8.Cooperating for Peace and Security? Military Relations
This chapter examines China's United Nations peacekeeping operations (UNPKO), conventional arms sales, antipiracy activities, and its military base in Djibouti. Its security behavior in these regions today is mostly cooperative and norm convergent with the liberal order. China stresses the need to use multilateral mechanisms such as the United Nations to address hot spots and threats to peace and security. Its conventional arms sales to these regions is minimal. Although China's base in Djibouti may be competitive, it is norm neutral and in alignment with the practice of great powers establishing military bases to protect their regional interest. All of China's military behavior in these regions today conforms to the rules of the liberal order. In contrast with the Mao era, China is not attempting to create its own military rules.

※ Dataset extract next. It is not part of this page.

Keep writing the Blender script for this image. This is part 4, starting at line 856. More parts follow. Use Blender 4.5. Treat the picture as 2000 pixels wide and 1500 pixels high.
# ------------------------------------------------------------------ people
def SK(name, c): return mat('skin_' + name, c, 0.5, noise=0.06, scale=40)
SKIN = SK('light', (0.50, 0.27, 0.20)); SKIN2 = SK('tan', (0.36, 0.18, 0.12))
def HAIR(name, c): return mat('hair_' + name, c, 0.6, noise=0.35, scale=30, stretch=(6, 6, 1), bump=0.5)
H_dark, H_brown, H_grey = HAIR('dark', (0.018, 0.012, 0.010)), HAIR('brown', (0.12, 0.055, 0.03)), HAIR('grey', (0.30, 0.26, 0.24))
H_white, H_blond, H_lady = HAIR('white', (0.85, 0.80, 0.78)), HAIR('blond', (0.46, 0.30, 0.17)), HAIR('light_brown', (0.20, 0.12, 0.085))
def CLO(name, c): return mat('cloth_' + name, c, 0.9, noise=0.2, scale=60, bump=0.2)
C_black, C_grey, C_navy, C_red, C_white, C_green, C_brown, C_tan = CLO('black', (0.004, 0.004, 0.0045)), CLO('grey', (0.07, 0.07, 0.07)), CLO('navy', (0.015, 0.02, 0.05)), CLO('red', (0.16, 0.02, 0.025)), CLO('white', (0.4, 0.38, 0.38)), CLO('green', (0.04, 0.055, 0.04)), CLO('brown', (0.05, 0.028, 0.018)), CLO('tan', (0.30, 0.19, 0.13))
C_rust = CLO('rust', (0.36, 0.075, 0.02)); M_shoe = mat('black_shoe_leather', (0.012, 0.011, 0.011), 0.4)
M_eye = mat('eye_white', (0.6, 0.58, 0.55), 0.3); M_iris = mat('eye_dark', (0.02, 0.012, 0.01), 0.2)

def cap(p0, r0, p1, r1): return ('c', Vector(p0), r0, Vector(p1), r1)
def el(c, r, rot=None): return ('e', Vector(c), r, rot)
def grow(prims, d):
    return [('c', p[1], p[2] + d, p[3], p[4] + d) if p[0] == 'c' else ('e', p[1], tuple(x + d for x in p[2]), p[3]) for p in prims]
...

9.Belt and Road and China's Relations with the Middle East and Sub-Saharan Africa
This chapter examines what the Belt and Road Initiative (BRI) is and how it relates to China's approach to the Middle East and Africa. It then analyzes specific foreign policy tools encompassed by BRI. Overall, China's behavior through Belt and Road is competitive, but some elements are norm convergent and some norm divergent. China competes inside and outside the economic and political order with various foreign policy tools supporting BRI (e.g., cooperation forums, state support for Chinese companies, aid, free trade agreements, special economic zones, agricultural demonstration centers, strategic partnerships, antipiracy, UN peacekeeping operations, and China's base in Djibouti). Through Belt and Road and the foreign policy tools used to support the initiative, China is building a new order that reflects its values. China portrays itself as a driver of connectivity, development, trade, and globalization as it defends sovereignty and advocates for developing country causes.
10.Conclusion
This chapter answers the following questions: What are China's interests in the Middle East and sub-Saharan Africa? How have they changed over time? How is China cooperating or competing with the United States in these regions? How is China's behavior converging with or diverging from liberal international norms? How does China's behavior vary across functional areas and regions? Since the beginning of the Arab awakening, how has China's behavior toward these regions changed? Is increasing competition between the United States and China affecting China's behavior in the Middle East and sub-Saharan Africa? Is China building an alternate international order in these regions? If yes, what are the characteristics of that order?